I wont deny it, the extractions did sting a little so I was very pleased when she said she was finished and that it was time for my mask. There were three choices; an anti freckle one, an anti acne one or a calming one.

‘I think you need the calming mask’ she said.

Worried that my vagina had come across as angry in some way I apologized on its behalf and lay back to enjoy the warm lavender gel that she was smoothing all over my crotch. It felt really lovely. For a minute there I even forgot I was in the frog, and THAT is saying something!

When she had applied it Kathryn left the room again and I was alone for about 4 minutes. It was kind of relaxing, but I did feel a little bit like I had been stapled to the bed via my fanny as I was too scared to move incase the mask cracked.

When she came back and peeled it off I was relieved, and I have to admit, my ‘area’ did feel really fresh.

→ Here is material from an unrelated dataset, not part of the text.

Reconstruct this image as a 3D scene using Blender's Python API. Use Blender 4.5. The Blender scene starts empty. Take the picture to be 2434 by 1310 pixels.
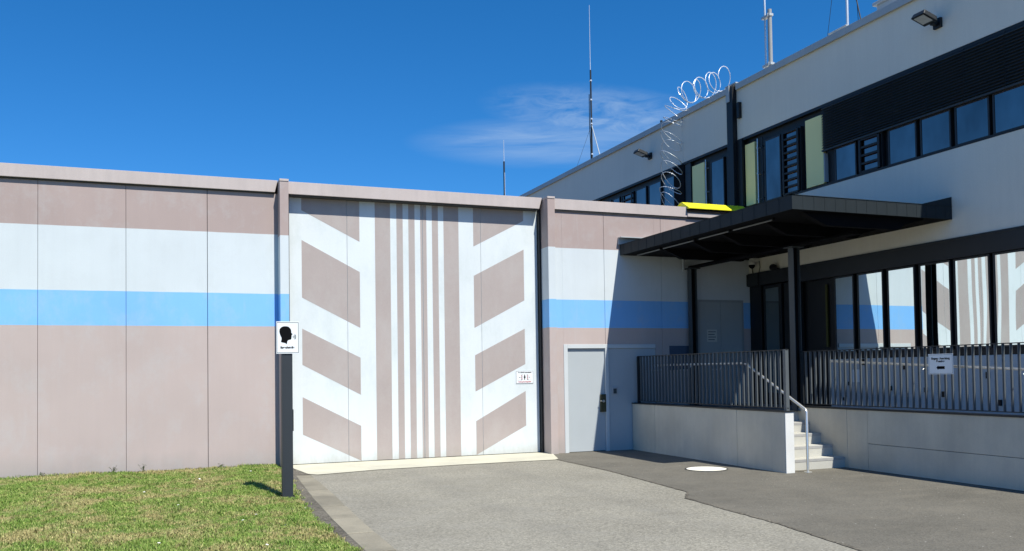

The final step was to wipe it over with a lightening cream as ingrown hairs can sometimes cause discoloration. Then I was done, and the proud owner of a recently Vagacialed Vagina.

For $60 I think the Vagacial is a good deal, and if you suffer from in growing hairs then it is a no brainer, it could really help you out. But I don’t think I will be adding it to my To Do list.

I was a little disappointed that it wasn’t quite what it sounds like it should be.  I have NO idea what I think I wanted to happen in that room but lets just put it this way, I think I was looking for a cleansing experience that would have me blushing for weeks. So if anyone ever hears that someone has invented the Vulvacial, let me know. Because THAT I want to try!